Yo tenía entendido que la comida de los aviones era horrible y que resultaba mejor subir al vuelo bien comido, motivo por el cual habíamos pedido esos bocadillos en el aeropuerto de Budapest. Pues no. Creo que engordé, y bastante, en el avión a Pekín. Nos sirvieron para cenar una ensalada (la misma porquería verde de todos los restaurantes del universo; odio la lechuga), pollo con arroz, un trozo de algo parecido al pan (esta era la única parte mala), unas galletas, quesitos, mantequilla y no sé que más.
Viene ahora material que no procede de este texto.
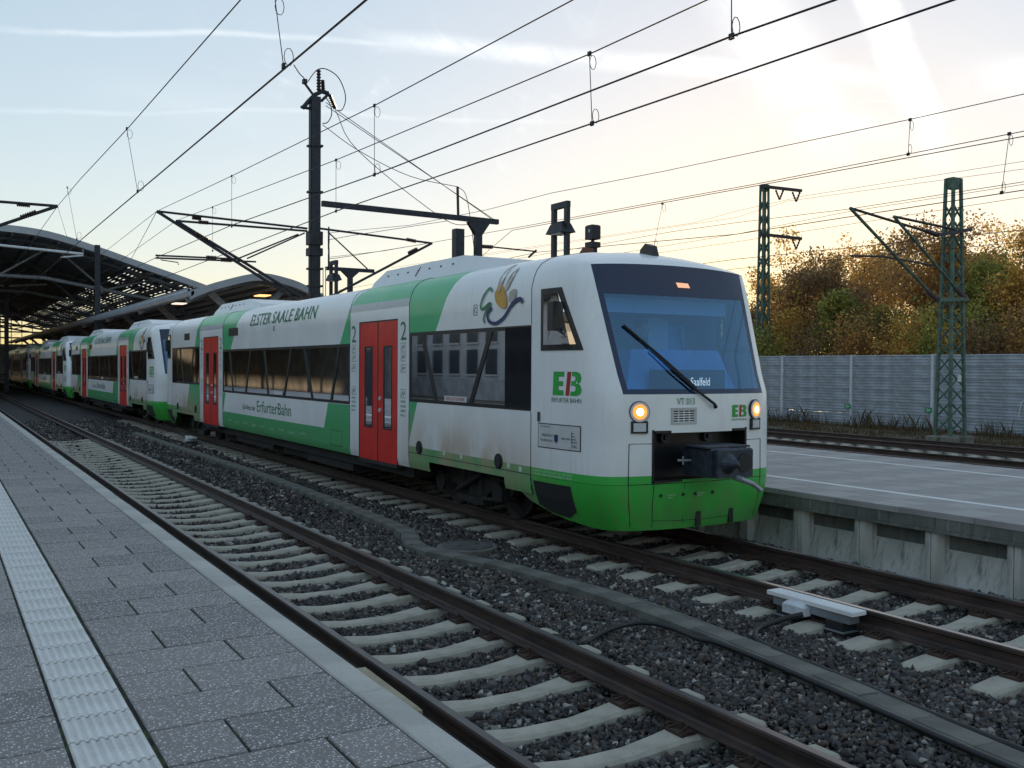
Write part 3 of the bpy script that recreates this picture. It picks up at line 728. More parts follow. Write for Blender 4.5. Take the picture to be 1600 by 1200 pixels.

En realidad parecía una comida para contentar a todas las partes que integraban el avión, tomando por la parte europea un menú más bien de tipo inglés y por la parte china unos platos más bien de restaurante chino. El desayuno también fue bastante mezclado: huevos revueltos con salchicha (inglés), dos platos más que podían pedirse en lugar de los huevos revueltos (chino), café o té, magdalenas y un cruasán. Aparte de las veces que pasaron ofreciendo bebidas, entre las que había cerveza y vino, lo cual me sorprendió bastante.

Luego llegó el momento en el que las azafatas intentan venderte cosas como si estuvieras en un mercadillo. Y luego dicen que los chinos no tienen pasta, pero la que yo tenía sentada a mi lado (el lado en el que no estaba mi novia, quiero decir) se dejó más de seiscientos euros en menos de cinco minutos. Que digo yo, si dispones de todo ese dinero, viaja en primera y déjate de tonterías.

Al fin el avión llegó a su destino, donde nos esperaba el comité de bienvenida. La tía de Geng (una alta funcionaria o algo así) fue a buscarnos con un coche del gobierno y un chófer, y allí estaban ella, el chófer y el padre de mi novia (sólo la expresión ya suena a peli romántica cutre), dispuestos a regalarnos con un viaje por autopista que cambiaría mi concepto de lo que se entiende por conducir.